Below is a block of data; give all of it again word for word.

* Start Given information *

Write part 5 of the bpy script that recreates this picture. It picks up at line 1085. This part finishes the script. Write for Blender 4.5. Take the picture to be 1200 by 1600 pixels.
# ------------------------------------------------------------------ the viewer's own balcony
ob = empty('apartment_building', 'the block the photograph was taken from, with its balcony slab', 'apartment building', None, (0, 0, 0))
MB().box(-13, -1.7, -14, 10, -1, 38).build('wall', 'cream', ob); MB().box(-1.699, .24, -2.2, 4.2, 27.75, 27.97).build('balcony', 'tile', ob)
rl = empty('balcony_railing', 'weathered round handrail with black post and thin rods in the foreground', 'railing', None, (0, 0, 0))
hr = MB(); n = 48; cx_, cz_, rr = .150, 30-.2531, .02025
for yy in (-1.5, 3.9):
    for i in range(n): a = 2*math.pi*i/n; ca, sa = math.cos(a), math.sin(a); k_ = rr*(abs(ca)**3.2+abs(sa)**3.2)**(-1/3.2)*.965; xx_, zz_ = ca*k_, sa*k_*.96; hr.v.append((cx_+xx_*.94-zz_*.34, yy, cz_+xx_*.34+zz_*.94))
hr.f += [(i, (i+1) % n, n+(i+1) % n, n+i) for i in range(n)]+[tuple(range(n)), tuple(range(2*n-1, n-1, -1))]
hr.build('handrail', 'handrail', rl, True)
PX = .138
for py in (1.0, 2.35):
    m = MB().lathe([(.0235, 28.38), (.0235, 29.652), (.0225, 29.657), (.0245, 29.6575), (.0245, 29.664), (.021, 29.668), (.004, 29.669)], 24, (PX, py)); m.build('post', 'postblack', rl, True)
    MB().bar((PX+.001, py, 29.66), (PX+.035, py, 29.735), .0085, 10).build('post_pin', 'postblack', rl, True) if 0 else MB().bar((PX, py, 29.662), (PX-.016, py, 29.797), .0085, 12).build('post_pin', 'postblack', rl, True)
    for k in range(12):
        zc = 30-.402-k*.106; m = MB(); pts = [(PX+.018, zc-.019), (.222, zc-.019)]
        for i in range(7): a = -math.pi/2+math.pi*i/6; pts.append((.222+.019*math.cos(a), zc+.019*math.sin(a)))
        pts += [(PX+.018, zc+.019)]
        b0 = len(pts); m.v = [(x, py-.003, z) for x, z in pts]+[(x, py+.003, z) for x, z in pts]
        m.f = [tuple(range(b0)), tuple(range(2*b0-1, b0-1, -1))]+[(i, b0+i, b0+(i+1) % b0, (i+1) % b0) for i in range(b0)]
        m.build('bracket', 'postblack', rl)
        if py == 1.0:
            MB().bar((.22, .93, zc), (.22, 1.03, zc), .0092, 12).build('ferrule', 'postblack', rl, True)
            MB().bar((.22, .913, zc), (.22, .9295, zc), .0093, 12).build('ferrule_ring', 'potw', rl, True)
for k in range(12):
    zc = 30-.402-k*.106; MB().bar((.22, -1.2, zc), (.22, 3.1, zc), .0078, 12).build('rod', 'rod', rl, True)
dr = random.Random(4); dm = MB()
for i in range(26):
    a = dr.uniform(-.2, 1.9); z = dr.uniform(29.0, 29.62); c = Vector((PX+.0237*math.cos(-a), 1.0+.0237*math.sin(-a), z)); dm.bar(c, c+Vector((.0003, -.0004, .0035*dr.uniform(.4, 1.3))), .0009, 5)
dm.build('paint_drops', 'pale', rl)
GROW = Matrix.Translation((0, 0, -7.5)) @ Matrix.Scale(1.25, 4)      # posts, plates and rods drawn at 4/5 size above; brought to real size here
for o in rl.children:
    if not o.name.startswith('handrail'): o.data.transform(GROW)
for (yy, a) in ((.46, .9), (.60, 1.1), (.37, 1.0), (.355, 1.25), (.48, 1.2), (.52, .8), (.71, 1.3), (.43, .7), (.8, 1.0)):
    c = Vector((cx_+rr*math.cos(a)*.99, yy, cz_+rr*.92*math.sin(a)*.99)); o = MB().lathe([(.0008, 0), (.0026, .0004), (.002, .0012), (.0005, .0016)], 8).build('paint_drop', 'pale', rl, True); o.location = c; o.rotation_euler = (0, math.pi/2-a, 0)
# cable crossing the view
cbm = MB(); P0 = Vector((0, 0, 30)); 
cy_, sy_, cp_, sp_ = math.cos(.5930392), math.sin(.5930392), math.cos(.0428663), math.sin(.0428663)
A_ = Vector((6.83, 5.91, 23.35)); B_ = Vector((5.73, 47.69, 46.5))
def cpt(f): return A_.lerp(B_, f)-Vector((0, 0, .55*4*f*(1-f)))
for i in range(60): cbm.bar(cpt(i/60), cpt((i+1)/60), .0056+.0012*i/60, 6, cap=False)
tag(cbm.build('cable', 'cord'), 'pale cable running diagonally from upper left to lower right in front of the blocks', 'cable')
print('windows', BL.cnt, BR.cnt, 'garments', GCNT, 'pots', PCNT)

* End Given information *

**Worked solution:**
Write part 5 of the bpy script that recreates this picture. It picks up at line 1085. This part finishes the script. Write for Blender 4.5. Take the picture to be 1200 by 1600 pixels.
# ------------------------------------------------------------------ the viewer's own balcony
ob = empty('apartment_building', 'the block the photograph was taken from, with its balcony slab', 'apartment building', None, (0, 0, 0))
MB().box(-13, -1.7, -14, 10, -1, 38).build('wall', 'cream', ob); MB().box(-1.699, .24, -2.2, 4.2, 27.75, 27.97).build('balcony', 'tile', ob)
rl = empty('balcony_railing', 'weathered round handrail with black post and thin rods in the foreground', 'railing', None, (0, 0, 0))
hr = MB(); n = 48; cx_, cz_, rr = .150, 30-.2531, .02025
for yy in (-1.5, 3.9):
    for i in range(n): a = 2*math.pi*i/n; ca, sa = math.cos(a), math.sin(a); k_ = rr*(abs(ca)**3.2+abs(sa)**3.2)**(-1/3.2)*.965; xx_, zz_ = ca*k_, sa*k_*.96; hr.v.append((cx_+xx_*.94-zz_*.34, yy, cz_+xx_*.34+zz_*.94))
hr.f += [(i, (i+1) % n, n+(i+1) % n, n+i) for i in range(n)]+[tuple(range(n)), tuple(range(2*n-1, n-1, -1))]
hr.build('handrail', 'handrail', rl, True)
PX = .138
for py in (1.0, 2.35):
    m = MB().lathe([(.0235, 28.38), (.0235, 29.652), (.0225, 29.657), (.0245, 29.6575), (.0245, 29.664), (.021, 29.668), (.004, 29.669)], 24, (PX, py)); m.build('post', 'postblack', rl, True)
    MB().bar((PX+.001, py, 29.66), (PX+.035, py, 29.735), .0085, 10).build('post_pin', 'postblack', rl, True) if 0 else MB().bar((PX, py, 29.662), (PX-.016, py, 29.797), .0085, 12).build('post_pin', 'postblack', rl, True)
    for k in range(12):
        zc = 30-.402-k*.106; m = MB(); pts = [(PX+.018, zc-.019), (.222, zc-.019)]
        for i in range(7): a = -math.pi/2+math.pi*i/6; pts.append((.222+.019*math.cos(a), zc+.019*math.sin(a)))
        pts += [(PX+.018, zc+.019)]
        b0 = len(pts); m.v = [(x, py-.003, z) for x, z in pts]+[(x, py+.003, z) for x, z in pts]
        m.f = [tuple(range(b0)), tuple(range(2*b0-1, b0-1, -1))]+[(i, b0+i, b0+(i+1) % b0, (i+1) % b0) for i in range(b0)]
        m.build('bracket', 'postblack', rl)
        if py == 1.0:
            MB().bar((.22, .93, zc), (.22, 1.03, zc), .0092, 12).build('ferrule', 'postblack', rl, True)
            MB().bar((.22, .913, zc), (.22, .9295, zc), .0093, 12).build('ferrule_ring', 'potw', rl, True)
for k in range(12):
    zc = 30-.402-k*.106; MB().bar((.22, -1.2, zc), (.22, 3.1, zc), .0078, 12).build('rod', 'rod', rl, True)
dr = random.Random(4); dm = MB()
for i in range(26):
    a = dr.uniform(-.2, 1.9); z = dr.uniform(29.0, 29.62); c = Vector((PX+.0237*math.cos(-a), 1.0+.0237*math.sin(-a), z)); dm.bar(c, c+Vector((.0003, -.0004, .0035*dr.uniform(.4, 1.3))), .0009, 5)
dm.build('paint_drops', 'pale', rl)
GROW = Matrix.Translation((0, 0, -7.5)) @ Matrix.Scale(1.25, 4)      # posts, plates and rods drawn at 4/5 size above; brought to real size here
for o in rl.children:
    if not o.name.startswith('handrail'): o.data.transform(GROW)
for (yy, a) in ((.46, .9), (.60, 1.1), (.37, 1.0), (.355, 1.25), (.48, 1.2), (.52, .8), (.71, 1.3), (.43, .7), (.8, 1.0)):
    c = Vector((cx_+rr*math.cos(a)*.99, yy, cz_+rr*.92*math.sin(a)*.99)); o = MB().lathe([(.0008, 0), (.0026, .0004), (.002, .0012), (.0005, .0016)], 8).build('paint_drop', 'pale', rl, True); o.location = c; o.rotation_euler = (0, math.pi/2-a, 0)
# cable crossing the view
cbm = MB(); P0 = Vector((0, 0, 30)); 
cy_, sy_, cp_, sp_ = math.cos(.5930392), math.sin(.5930392), math.cos(.0428663), math.sin(.0428663)
A_ = Vector((6.83, 5.91, 23.35)); B_ = Vector((5.73, 47.69, 46.5))
def cpt(f): return A_.lerp(B_, f)-Vector((0, 0, .55*4*f*(1-f)))
for i in range(60): cbm.bar(cpt(i/60), cpt((i+1)/60), .0056+.0012*i/60, 6, cap=False)
tag(cbm.build('cable', 'cord'), 'pale cable running diagonally from upper left to lower right in front of the blocks', 'cable')
print('windows', BL.cnt, BR.cnt, 'garments', GCNT, 'pots', PCNT)